Photo Credit: Jennie Anne Benigas
 

 


JUDY'S JOURNAL

July 2013

“The problem then is how you escape the tyranny of it. In a way it’s always a struggle between you and this tyrant you‘ve created that is a piece of yourself.”

Russell Baker, from Nora Ephron’s Scribble, Scribble: Notes on the Media.

Writing a Monthly Blog

Dear Reader,

In September 2004, I wrote my first blog for Judy’s Journal. My web site was initially conceived of as a platform to market my artwork. If you were seriously in the business, you needed to add a web site address to your card. A web site is a means of communication with limitless possibilities.

Adding a blog was one of the elements I discussed with my web designer, Patsy McCowan. In those days, who even knew it was called a blog? I wanted to write every month about the creative process. One hundred and seven blogs later, I am accustomed to the feeling of being on the prowl for next month’s topic.

My writing mentor, Donald M. Murray, made me understand the freedom and discipline that comes with a regular assignment. He wrote a weekly column in the Boston Globe, originally named “Over Sixty.” Renamed “Now and Then,” his editors learned that his column’s readership was not only seniors. He dispatched wisdom without age limits.
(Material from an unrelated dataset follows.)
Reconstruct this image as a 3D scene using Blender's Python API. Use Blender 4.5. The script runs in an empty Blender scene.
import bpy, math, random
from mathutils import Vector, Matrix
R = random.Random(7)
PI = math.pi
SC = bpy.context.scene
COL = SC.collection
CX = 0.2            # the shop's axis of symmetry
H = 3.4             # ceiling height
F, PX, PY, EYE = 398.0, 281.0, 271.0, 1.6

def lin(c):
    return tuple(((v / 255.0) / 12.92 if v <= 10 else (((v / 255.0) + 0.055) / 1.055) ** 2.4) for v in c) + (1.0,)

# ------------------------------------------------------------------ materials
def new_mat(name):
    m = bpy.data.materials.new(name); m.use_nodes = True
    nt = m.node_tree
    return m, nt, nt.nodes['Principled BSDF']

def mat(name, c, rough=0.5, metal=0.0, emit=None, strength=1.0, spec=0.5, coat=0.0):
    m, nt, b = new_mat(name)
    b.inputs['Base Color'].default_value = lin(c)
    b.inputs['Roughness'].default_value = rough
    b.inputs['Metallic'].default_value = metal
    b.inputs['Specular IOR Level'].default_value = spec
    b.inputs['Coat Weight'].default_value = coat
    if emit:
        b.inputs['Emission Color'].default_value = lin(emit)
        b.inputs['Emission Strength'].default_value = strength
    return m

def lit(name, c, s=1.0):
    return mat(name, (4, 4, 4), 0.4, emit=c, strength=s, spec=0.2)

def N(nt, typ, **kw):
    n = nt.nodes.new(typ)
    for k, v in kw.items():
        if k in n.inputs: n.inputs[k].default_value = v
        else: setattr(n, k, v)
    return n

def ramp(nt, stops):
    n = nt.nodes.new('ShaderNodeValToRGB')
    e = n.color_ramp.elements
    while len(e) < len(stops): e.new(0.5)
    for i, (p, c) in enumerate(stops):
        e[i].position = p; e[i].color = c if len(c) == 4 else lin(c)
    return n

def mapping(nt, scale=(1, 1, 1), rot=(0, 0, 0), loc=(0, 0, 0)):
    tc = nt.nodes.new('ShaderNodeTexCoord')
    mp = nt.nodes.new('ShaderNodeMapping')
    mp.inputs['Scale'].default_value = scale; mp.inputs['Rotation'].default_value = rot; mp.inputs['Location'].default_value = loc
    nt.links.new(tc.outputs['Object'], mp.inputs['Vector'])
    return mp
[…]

Columnist Liz Smith, whose focus is generally recognized to be entertainment gossip, lately has been devoting space to her favorite books. She writes highly personal reactions, so don’t expect a scholarly review. It’s her column, and she can write about anything she wants. It’s kind of like a blog, only she gets paid for writing it.

What caught my eye was Smith’s 5/2/2013 column, which began with a two-paragraph Russell Baker quotation that became the basis for this blog. Writers are constantly being inspired by and borrowing from other writers. We are always on the hunt for an idea, quotation, image, story or fact that will spin itself into a piece of writing.

Baker’s words leapt out of the newspaper and grabbed me, because he was describing a chronic feeling. Usually, the middle of the month is when the invisible deadline begins to take the shape of a figure with a bull whip. If a topic should present itself before then, I rush victoriously to my binder and it jot down, feeling as if I have beaten the tyrant back into its cave.

Russell Baker began, “When you start a column, you’re in a very creative state; you’re building a personality in a piece of writing. It’s a strange kind of business.” I see it as working from inside a persona: I am a writer and artist, with tools and experience to continue creating my identity with new work. Honestly, it is both exhilarating and frightening to sit down at the computer or step up to the easel and begin.

But an identity is not a static thing. He continued, “After a while the column becomes a tyrant. You’ve created a personality that is one aspect of yourself, and it insists on your being true to it every time you sit down to write. As time passes and you change, you may become bored with that old personality.” I think that Baker recognized the fact we are always learning and, in the process, we are constantly changing. To resist is to become bored.

Russell Baker finished with this: “The problem then is how you escape the tyranny of it. In a way it’s always a struggle between you and this tyrant you‘ve created that is a piece of yourself.”

Problem. Tyranny. Struggle. These three words don’t carry pleasant undertones. But I think he understood the need to embrace the whole of creativity, thorny sides and all, to coexist and know when to take a break. The struggle, the one we actually signed up for and learned to look forward to, is sure to begin again.